Either way, Alice kept me entertained. Stories such as Alice’s remind me of Elsie Dinsmore (a beloved favorite of mine), for whom my soul ached until I simply had to stop reading. (Seriously, I won’t pick up the next Elsie book because I just don’t want Mr. Vanilla—I mean, Travilla—to die. Noooooo!!!!! Why???!!! I love you, Edward!!!!)

Pardon me. You must forgive my errant displays of emotion. At times, my feelings get the best of me.

On a not-so-bookish note, Roth is a fantastic example for young indie authors to follow. She started writing at a young age, published her books at fifteen-years-old, and has now risen to popularity. I can’t wait to see where she’ll go!
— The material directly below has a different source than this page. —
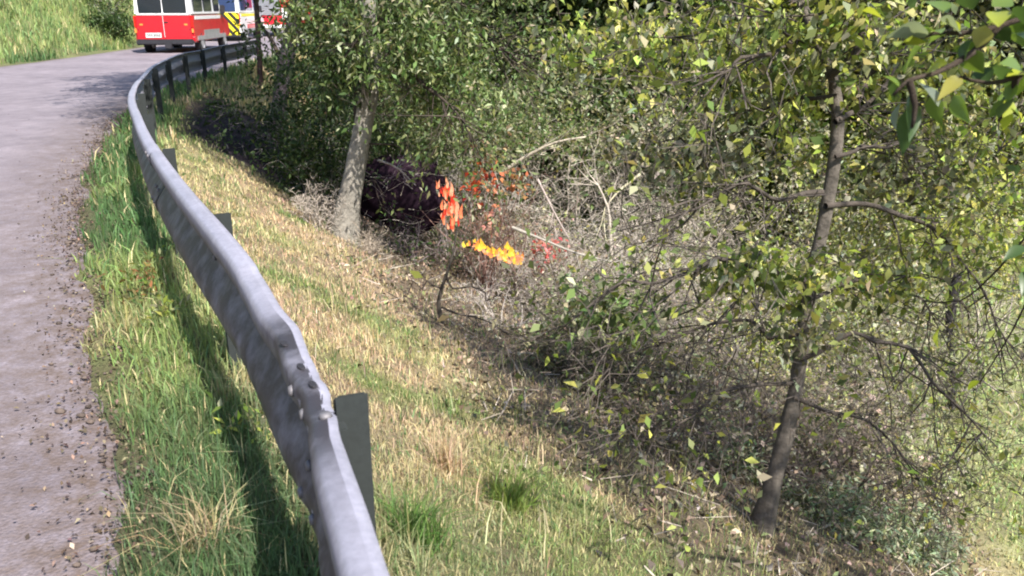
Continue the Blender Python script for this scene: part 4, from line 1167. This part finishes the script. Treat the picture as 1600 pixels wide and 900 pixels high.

Long story short, I really enjoyed The Dressmaker’s Secret. Kellyn Roth knows how to write. She knows how to write a mind-boggling plot twist. She knows how to write fun, lovable characters. She knows how to make you laugh, cry, and think. She is definitely going far!


Disclaimer: I received a complimentary copy from the author in exchange for an honest review. All the opinions stated above are my own.